Ce projet de résolution est discuté en ce moment même, dans le cadre du « P3 », par la France, la Grande-Bretagne et les États-Unis – il est normal que nos trois États s'accordent sur le texte avant d'aller au-delà. Le projet de résolution français est sous-tendu par la démarche de sanction et de dissuasion décrite, qui nous fait dire que la proposition russe peut être intéressante si le stock massif d'armes chimiques détenu par la Syrie est effectivement contrôlé puis démantelé – tout le problème étant de s'assurer de l'effectivité de ce contrôle.

Le Président Obama, qui s'est entretenu avec le Président de la République il y a une heure, prononcera ce soir une déclaration. Je viens pour ma part de parler avec mon collègue russe, qui m'a dit souhaiter obtenir une déclaration présidentielle aux Nations unies puis, soit dans le cadre de l'ONU, soit entre États, l'élaboration des premiers éléments plus précis d'un contrôle de l'armement chimique syrien.

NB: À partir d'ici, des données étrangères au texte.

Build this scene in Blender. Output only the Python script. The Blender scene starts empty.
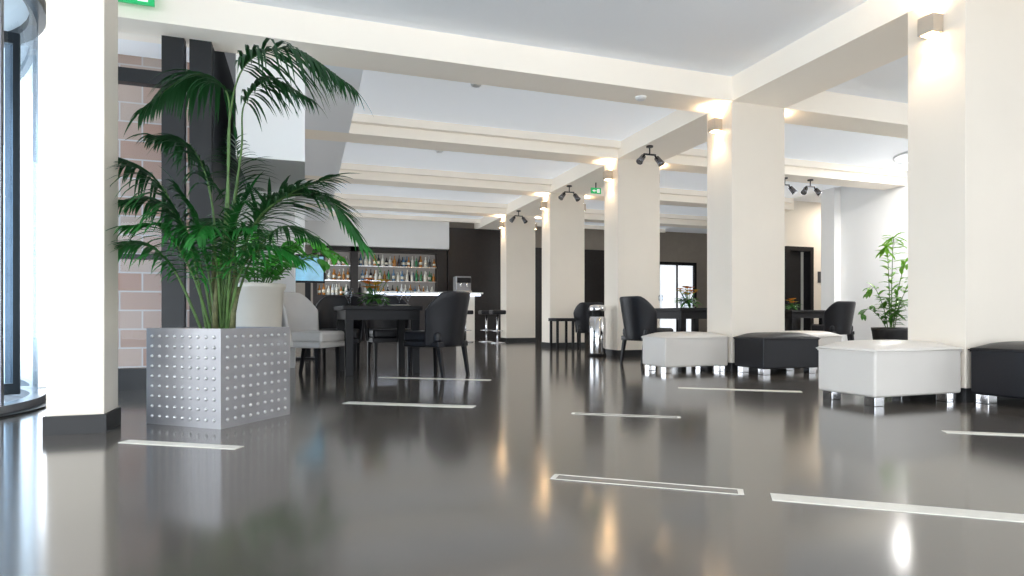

La première conclusion que je tire de ces événements est que la fermeté réfléchie – qui correspond à la position traditionnelle de la France – paye. On peut interpréter de différentes manières la position des Russes, mais ce n'est pas leur faire injure que de dire que la détermination dont nous avons fait preuve ainsi que les constats qu'ils ont faits en Syrie les ont amenés à modifier leur position, qui a évolué au fil des mois. Russes, Iraniens et Syriens sont passés par des vérités successives : on a affirmé qu'il n'y avait pas de stocks d'armes chimiques en Syrie puis convenu qu'ils existaient, on a nié les massacres chimiques, puis on les a admis… Le rapport des inspecteurs des Nations unies qui sera rendu la semaine prochaine donnera des éclaircissements. Je le répète, notre fermeté réfléchie a été utile ; nous ne devons pas perdre de vue notre ligne directrice – sanction, dissuasion.

Enfin, il nous faut évidemment saisir les opportunités qui se présentent, tout en créant les conditions qui les rendront sérieuses et non pas en faire une occasion de fuir nos responsabilités. La France est dans son rôle quand, en proposant un projet de résolution au Conseil de sécurité, elle s'attache à définir les orientations permettant d'éviter tout dérapage. En ce moment même, on meurt en Syrie, et même si l'on parvient à démanteler le stock d'armes chimiques, ce sera avec une extrême difficulté en ce contexte de conflit exacerbé. Il ne faut certes pas prendre prétexte de ces difficultés pour affirmer que ce formidable objectif est impossible à atteindre, mais il ne faut pas non plus se dissimuler les difficultés et permettre à ceux qui en auraient l'idée de fuir leurs responsabilités.

L'Histoire est en train de se faire, et il est certain que la situation évoluera encore au cours des prochains jours. Notre position, constante, est de saisir les opportunités, de faire preuve de fermeté et d'essayer de porter secours au malheureux peuple syrien qui souffre dramatiquement.